From: Stefan Monnier
Subject: bug#54802: OClosure: Make `interactive-form` a generic function
Date: Thu, 14 Apr 2022 14:34:24 -0400
User-agent: Gnus/5.13 (Gnus v5.13) Emacs/29.0.50 (gnu/linux)

> Calling `interactive-form' in a loop is also fairly common.

Do you have actual examples in some existing package?

> For example, I wrote some code a while back to list commands which
> operate on the region, which involves running this on each interned
> atom:
>
>   (defun region-command-p (command)
>     "Test if COMMAND, a symbol, is a command that accepts a region."
>     (and (commandp command)
>          (equal (cadr (interactive-form command)) "r")))

Interesting.  I just tested this in an `all-completions` loop and my
patch makes it run a factor of 2 slower (it went from ~30ms to ~60ms to
enumerate the 141 commands that matched).

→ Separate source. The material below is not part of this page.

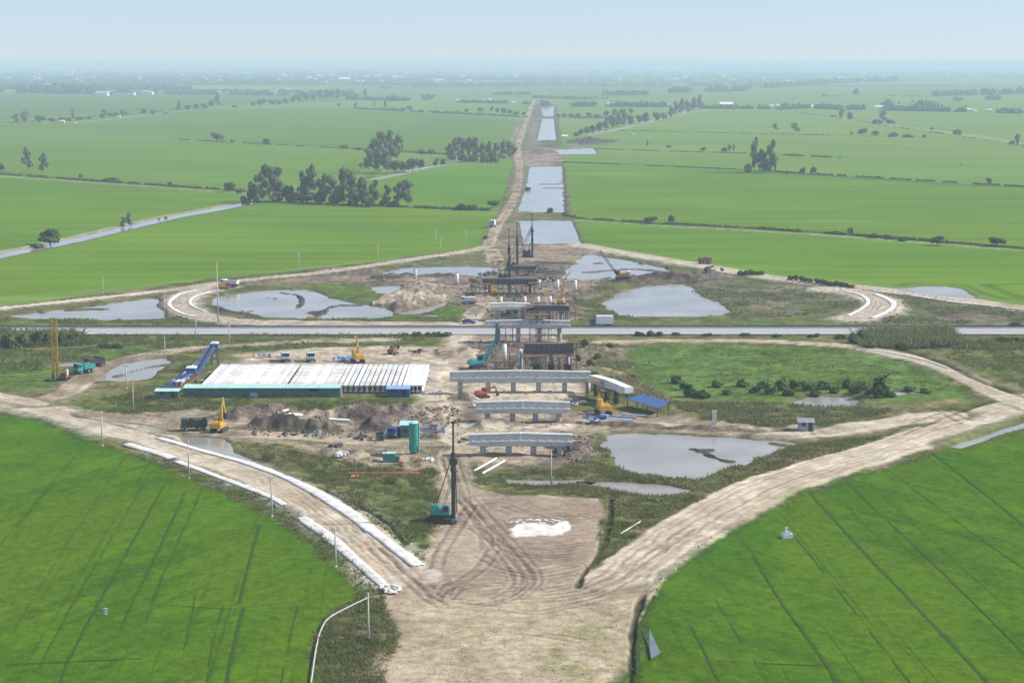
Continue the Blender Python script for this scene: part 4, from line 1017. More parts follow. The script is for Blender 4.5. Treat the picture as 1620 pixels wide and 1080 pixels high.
hut(646, 693, 3.4, 3.6, 2.7, 'mint', 'teal_wall', 'mint roofed cabin right behind the teal silo')
hut(1276, 684, 3.3, 2.2, 1.9, 'grey_steel', 'grey_steel', 'small grey hut alone on the dirt by the right pond', pitch=.6)
hut(601, 698, 1.6, 1.6, 1.3, 'teal_wall', 'teal_wall', 'small dark teal container left of the blue tractor', 'small_container', cat='container')
# teal silo
root = empty('cement_silo', at(655, 719), 0, 'tall teal cylindrical silo beside the mint roofed cabin', 'silo')
b = MB(); b.cyl((0, 0, .9), (0, 0, 6.5), 1.02, 1.02, 20); b.build('tank', M['teal'], root, False)
b = MB(); b.cyl((0, 0, .1), (0, 0, .9), .35, 1.02, 20); b.build('cone', M['teal'], root, True)
b = MB(); b.cyl((0, 0, 6.5), (0, 0, 6.8), 1.06, .5, 20); b.build('lid', M['mint'], root)
b = MB(); b.box((1.08, -.15, 3.6), (.12, .5, 6.2)); b.build('ladder', M['mint'], root)
for sx, sy in ((-1, -1), (1, -1), (1, 1), (-1, 1)):
    b = MB(); b.bar((sx * .8, sy * .8, -.4), (sx * .75, sy * .75, 1.8), .14); b.build('leg', M['steel'], root)
# teal generator
root = empty('generator', at(618, 731), 0, 'teal generator set standing on the sandy ground left of the silo', 'generator')
b = MB(); b.box((-.3, 0, 1.05), (2.5, 1.5, 1.7)); b.build('housing', M['teal'], root)
b = MB(); b.box((1.35, 0, .8), (.9, 1.3, 1.2)); b.build('radiator', M['teal_wall'], root)
b = MB(); b.box((-.3, 0, 1.98), (2.7, 1.7, .12)); b.build('roof', M['mint'], root)
b = MB(); b.box((0, 0, .1), (3.6, 1.5, .25)); b.build('skid', M['steel'], root)
for x in (-.9, .2):
    b = MB(); b.box((x, -.77, 1.1), (.7, .06, .8)); b.build('panel', M['teal_wall'], root)
b = MB(); b.cyl((-1.0, .3, 2.0), (-1.0, .3, 2.7), .09); b.build('exhaust', M['steel'], root)
# conveyor plant
TX = Vector(at(340, 578)); HX = Vector(at(303, 607)); LX = Vector(at(262, 620))
root = empty('conveyor_plant', tuple(TX), 0, 'blue conveyor batching plant climbing to a tower left of the girders', 'batching plant')
o3 = lambda v: tuple(Vector(v) - TX)
b = MB()
for sx in (-1, 1):
    for sy in (-1, 1): b.bar((sx * .9, sy * .9, -.3), (sx * .7, sy * .7, 4.7), .22)
for z in (1.6, 3.2):
    for a_, c_ in (((-.85, -.85), (.85, -.85)), ((.85, -.85), (.85, .85)), ((.85, .85), (-.85, .85)), ((-.85, .85), (-.85, -.85))): b.bar((*a_, z), (*c_, z), .12)
b.build('tower', M['teal_wall'], root)
b = MB(); b.box((0, 0, 5.2), (1.9, 1.9, 1.1)); b.build('drive_housing', M['blue'], root)
b = MB(); b.box((0, 0, 5.9), (2.2, 2.2, .35), top=(.7, .7)); b.build('cover', M['white'], root)
def conveyor(p, q, w, nm, mt):
    b = MB(); d = (q - p)
    side = d.cross(Vector((0, 0, 1))).normalized() * w / 2
    for sg in (-1, 1):
        b.bar(o3(p + side * sg), o3(q + side * sg), .16, .55)
        b.bar(o3(p + side * sg + Vector((0, 0, .9))), o3(q + side * sg + Vector((0, 0, .9))), .1, .12)
        for k in range(9): b.bar(o3(p.lerp(q, k / 8) + side * sg), o3(p.lerp(q, k / 8) + side * sg + Vector((0, 0, .9))), .08)
    b.build(nm, M[mt], root)
    b = MB(); b.bar(o3(p + Vector((0, 0, .15))), o3(q + Vector((0, 0, .15))), w * .8, .08); b.build('belt', M['rubber'], root)
conveyor(HX + Vector((.6, .6, 1.8)), TX + Vector((-.4, -.6, 5.0)), 1.3, 'upper_conveyor', 'blue')
conveyor(LX + Vector((0, 0, .5)), HX + Vector((0, 0, 3.4)), 1.2, 'lower_conveyor', 'blue')
conveyor(LX + Vector((2.6, 0, .3)), HX + Vector((1.6, -1, 2.4)), .9, 'return_conveyor', 'rust')
b = MB(); h_ = HX - TX
for sx in (-1, 1):
    for sy in (-1, 1): b.bar((h_.x + sx * 1.1, h_.y + sy * 1.1, h_.z - .3), (h_.x + sx * 1.0, h_.y + sy * 1.0, h_.z + 3.2), .2)
b.build('hopper_frame', M['steel'], root)
b = MB(); b.box((h_.x, h_.y, h_.z + 3.7), (2.3, 2.3, 1.2), top=(1.1, 1.1)); b.build('hopper', M['blue'], root)
b = MB(); b.box((h_.x, h_.y, h_.z + 4.45), (2.7, 2.7, .3), top=(.8, .8)); b.build('hopper_cover', M['white'], root)
b = MB(); b.box((LX.x - TX.x + 3.5, LX.y - TX.y + 9, .9), (2.0, 2.2, 1.8), top=(.8, .8)); b.box((LX.x - TX.x + 1.0, LX.y - TX.y + 7, .8), (1.4, 1.6, 1.6)); b.build('cement_bin', M['white'], root)
b = MB(); b.box((LX.x - TX.x + .5, LX.y - TX.y - .6, .6), (2.6, 2.0, 1.3), top=(1.2, 1.2)); b.build('feed_bin', M['steel'], root)
b = MB(); b.box((LX.x - TX.x + 6.2, LX.y - TX.y - .4, .5), (3.0, 1.4, 1.1)); b.build('motor_housing', M['steel'], root)
# blue roofed shelter on posts
zr = 2.3
cs = [G(990, 630, zr), G(1016, 626, zr), G(1060, 637, zr), G(1042, 646, zr)]
c0 = Vector((sum(c[0] for c in cs) / 4, sum(c[1] for c in cs) / 4, 0))
root = empty('open_shelter', tuple(c0), 0, 'open sided shelter with a sloping blue sheet roof right of the piers', 'shelter')
P4 = [Vector((c[0], c[1], zr)) - c0 for c in cs]
n = 8
for k in range(n):
    a = P4[0].lerp(P4[3], k / n); b_ = P4[1].lerp(P4[2], k / n); c_ = P4[1].lerp(P4[2], (k + .97) / n); d_ = P4[0].lerp(P4[3], (k + .97) / n)
    b = MB(); b.slab([a + Vector((0, 0, .25 * (k % 2) * .1)), d_, c_ + Vector((0, 0, .35)), b_ + Vector((0, 0, .35))], .06); b.build('roof_sheet', M['blue_roof'], root)
for t in (0.03, .34, .66, .97):
    for e0, e1, zz in ((P4[0], P4[3], zr), (P4[1], P4[2], zr + .3)):
        p = e0.lerp(e1, t); b = MB(); b.bar((p.x * .96, p.y * .96, -.4), (p.x * .96, p.y * .96, zz - .05), .2); b.build('post', M['steel'], root)
root2 = empty('shelter_frame', at(978, 640), 0, 'bare dark roofless frame standing between the blue shelter and the ramp pier', 'frame')
b = MB()
for x in (-2.2, 0, 2.2):
    for y in (0, 7): b.bar((x, y, -.3), (x, y, 2.4), .18)
for y in (0, 7): b.bar((-2.3, y, 2.4), (2.3, y, 2.4), .2)
for x in (-2.2, 0, 2.2): b.bar((x, 0, 2.5), (x, 7, 2.5), .16)
b.build('frame', M['steel'], root2)
# heaps of blue formwork, pipes and timber by the right pond
root = empty('formwork_stack', at(941, 670), 0, 'untidy heap of blue steel formwork by the pond edge', 'formwork')
for k in range(14):
    b = MB(); b.box((rng.uniform(-2.3, 2.3), rng.uniform(-2, 2), .25 + rng.uniform(0, 1.1)), (rng.uniform(.8, 1.8), rng.uniform(.4, 1.2), rng.uniform(.15, .5)), rz=rng.uniform(0, 3)); b.build('form_panel', M['blue' if k % 3 else 'lightblue'], root)
PIPE_L = []
for k, (a, b_, r, mt, lb) in enumerate([
    ((750, 748), (785, 727), .22, 'white', 'left one of two white concrete piles lying in the grass'), ((763, 752), (798, 731), .22, 'white', 'right one of two white concrete piles lying in the grass'),
    ((982, 846), (1013, 828), .13, 'white_conc', 'thin pale pile lying in the weeds beside the wide haul road'),
    ((958, 661), (1004, 662), .25, 'lightblue', 'upper pale blue pipe lying right of the blue formwork heap'), ((956, 665), (1000, 667), .25, 'white', 'lower white pipe lying right of the blue formwork heap'),
    ((985, 657), (1032, 661), .18, 'white', 'white pipe lying in front of the blue roofed shelter'), ((520, 672), (552, 670), .3, 'white', 'white pipe lying across the dark spoil heaps'), ((456, 672), (478, 669), .35, 'white', 'thick white pipe lying left among the dark spoil heaps'),
    ((440, 670), (456, 667), .3, 'white_conc', 'short pale pipe lying leftmost among the dark spoil heaps'), ((560, 732), (590, 741), .12, 'white', 'thin white hose lying left of the teal generator'), ((545, 726), (582, 738), .1, 'white', 'thin white rail lying behind the hose left of the generator'),
    ((672, 502), (692, 503), .25, 'white', 'white pipe lying in the grass beside the highway left of the piers')]):
    A, B = Vector(at(*a)), Vector(at(*b_)); A.z = max(A.z, 0) + r + .1; B.z = max(B.z, 0) + r + .1
    root = empty('concrete_pile' if 'pile' in lb else 'pipe', tuple(A), 0, lb, 'pile' if 'pile' in lb else 'pipe')
    b = MB(); b.cyl((0, 0, 0), tuple(B - A), r, r, 8); o = b.build('shaft', M[mt], root)
    b = MB(); dn = (B - A).normalized(); b.cyl(tuple(B - A), tuple(B - A + dn * .3), r * 1.1, r * .6, 8); b.build('tip', M['grey_steel'], root)
# orange barrier sheet
root = empty('orange_barrier', at(610, 752), 0, 'long low orange plastic barrier lying before the weeds', 'barrier')
for k in range(12):
    b = MB(); x = -6.6 + k * 1.16
    b.box((x, rng.uniform(-.15, .15), .3), (1.12, .5, .55), rz=rng.uniform(-.06, .06), top=(.96, .5)); b.build('barrier_block', M['orange'], root)
b = MB(); b.box((-.8, -1.6, .06), (9.5, 1.2, .12)); b.build('board', M['grey_steel'], root)
b = MB(); b.box((-5.8, -1.9, .14), (1.6, 2.2, .3)); b.build('corner_sheet', M['orange'], root)
# reinforcement cages beside the silo
root = empty('rebar_cage', at(685, 693), 0, 'blue grey reinforcement cages standing right of the teal silo', 'rebar cage')
for q in range(3):
    b = MB(); x0 = -2.2 + q * 1.7
    for k in range(6):
        for y in (0, 3.5): b.bar((x0 + k * .26, y, 0), (x0 + k * .26, y, 2.1), .05)
        b.bar((x0 + k * .26, 0, 2.1), (x0 + k * .26, 3.5, 2.1), .05)
    for z in (.4, 1.0, 1.6, 2.1):
        for y in (0, 3.5): b.bar((x0, y, z), (x0 + 1.3, y, z), .05)
    b.build('cage', M['lightblue' if q != 1 else 'blue'], root)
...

There are some mitigating circumstances, tho:
- The first call to this code takes a lot of time (~6s) because
  it loads a crapload of packages (every package with a registered
  autoloaded command).
- It's very brittle since it won't find those commands that have
  interactive specs like "r\np" or where it's not a string (like
  `kill-region` and many others, actually there are regularly more, e.g.
  to make them obey `use-region-p`).
- That loop signaled an error because of an erroneous autoload in
  `gnus.el` (it's now fixed in `master`), so your code probably did
  not do that.
  [ Amusingly, I also tried the loop after removing the `commandp` call
    (which is arguably unnecessary and could even slow down the loop)
    but this bumped into even more errors because we then try to load
    even the non-interactive functions.  ]

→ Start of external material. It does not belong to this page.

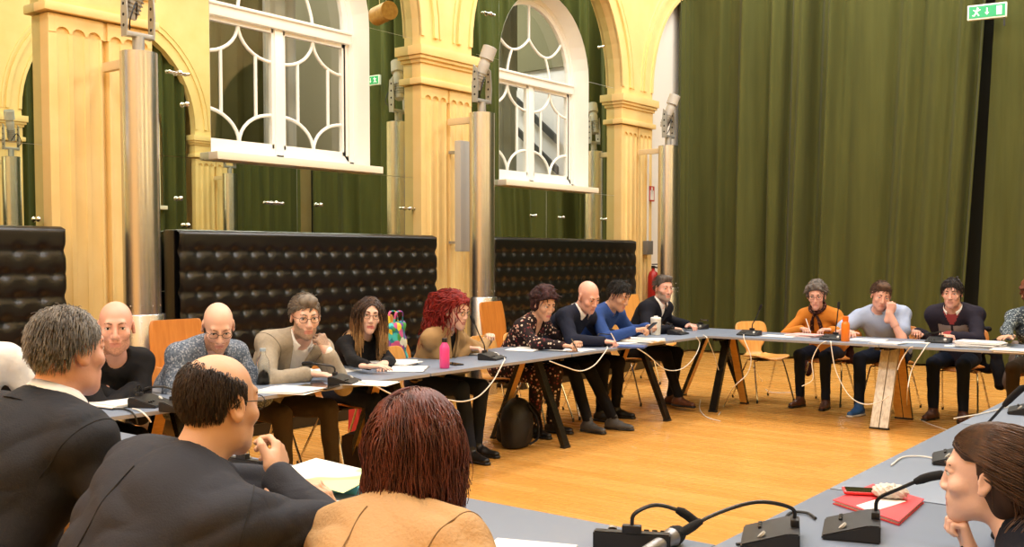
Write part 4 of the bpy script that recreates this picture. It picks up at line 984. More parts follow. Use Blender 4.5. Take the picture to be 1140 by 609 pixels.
    if tr:
        pts = [K[i] for i in K]+[A[i] for i in A]+hipj; G = Grid(np.minimum.reduce(pts+[Hc-.14])-np.array([.12, .12, .02]), np.maximum.reduce(pts+[Hc+.12])+.12, .011)
        G.ell(Hc+np.array([0, -.01, -.0]), (.172*B, .135*B, .10), None, .04); gl = spec.get('legw', 1.)
        for q in (0, 1):
            G.cone(hipj[q], K[q], .083*s*gl, .062*s*gl, .03); G.cone(K[q], A[q]+np.array([0, 0, .01]), .060*s*gl, .045*s*gl, .015)
        G.cut(lambda X, Y, Z: .455-Z-10*np.clip(Y-.17, 0, 1)); G.disp(wrinkle(.004, 22, seed+9)); v, F = G.mesh(1); np_mesh('trousers', v, F, tr, root)
    sm = spec.get('shoes')
    if sm:
        for q, sg in ((0, 1), (1, -1)):
            lg = legs.get('RL'[q], {}); d = nz(lg.get('toe', (sg*.15, 1, 0))); a = A[q]; z0 = a[2]-.09; G = Grid(a-np.array([.3, .3, .12]), a+np.array([.3, .3, .08]), .008); u = np.array([0, 0, 1.])
            G.cone(a+d*-.035-u*.05, a+d*.06-u*.05, .038*s, .04*s, .02); G.cone(a+d*.06-u*.055, a+d*.165-u*.06, .04*s, .03*s, .02, flat=(u, .8)); G.cone(a-u*.04, a+u*.015, .04*s, .042*s, .03)
            G.cut(lambda X, Y, Z: (z0+.004)-Z); v, F = G.mesh(1); so = np_mesh('shoe', v, F, sm, root)
            G2 = Grid(a-np.array([.3, .3, .12]), a+np.array([.3, .3, .0]), .008); G2.cone(a+d*-.035-u*.08, a+d*.06-u*.08, .043*s, .044*s, .02); G2.cone(a+d*.06-u*.08, a+d*.168-u*.08, .044*s, .034*s, .02); G2.cut(lambda X, Y, Z: np.maximum(z0-Z+.001, Z-z0-.022)); v, F = G2.mesh(1); np_mesh('sole', v, F, spec.get('sole', M_BLACKPL), so)
    info = dict(root=root, C=C, Rh=Rh, N=N, up=up, lat=lat, fwd=fwd, sh=sh, el=el, wr=wr, s=s, hs=hs, L=L, Hc=Hc, nr=nr, toL=toL)
    return info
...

> I'm sure a 3x slowdown would be noticeable, so why does this have to be
> a generic function?

Making a generic function is the "natural" choice in terms of the
semantics of the function (which is implemented as a sequence of tests
to dispatch to some implementation-specific alternative).

I could change `interactive-form` along the same lines as what I've done
with `function-documentation`, i.e. only delegate to a generic function
when it looks like an OClosure.  That would significantly reduce the
performance impact, probably to negligible levels, but semantically the
only difference between `interactive-form` and that new
`generic-interactive-form` is that one is generic and the other isn't,
so it's rather ugly.

I've never seen the kind of tight loop you suggest, which is why I have
the impression that we can afford to just make `interactive-form` into
a generic function, which is a simpler and cleaner API.

> Why can't we have `interactive-form' return some
> field of a given OClosure object instead?

One reason is that for the case of advice, I'd much rather compute the
interactive spec lazily (when the command is called) rather than when
the advice is built.

Another reason is that there is no dedicated "oclosure slot" for an
interactive-spec.  In theory we could use the byte-code object's slot
for that, but making it computable (as needed for bug#51695 and for
advice) would require significant changes to cconv.el and bytecomp.el
(and to make it not too inconvenient to use in `advice.el` it'd
additionally require extending the syntax of `interactive`).

We could add a dedicated "oclosure slot" for the interactive-spec, but
it'd likely be rather ugly, since that would need to be accessed from
the C in `cmds.c` but would require testing the type of the OClosure
first and that would have to be written in ELisp since it depends on how
OClosure types are represented which itself depends on `cl-defstruct`,
etc...

So if we want to go in this direction it'd be simpler and cleaner to
keep the C implementation of `interactive-form` and have it delegate to
a new `generic-interactive-form` when it finds an OClosure.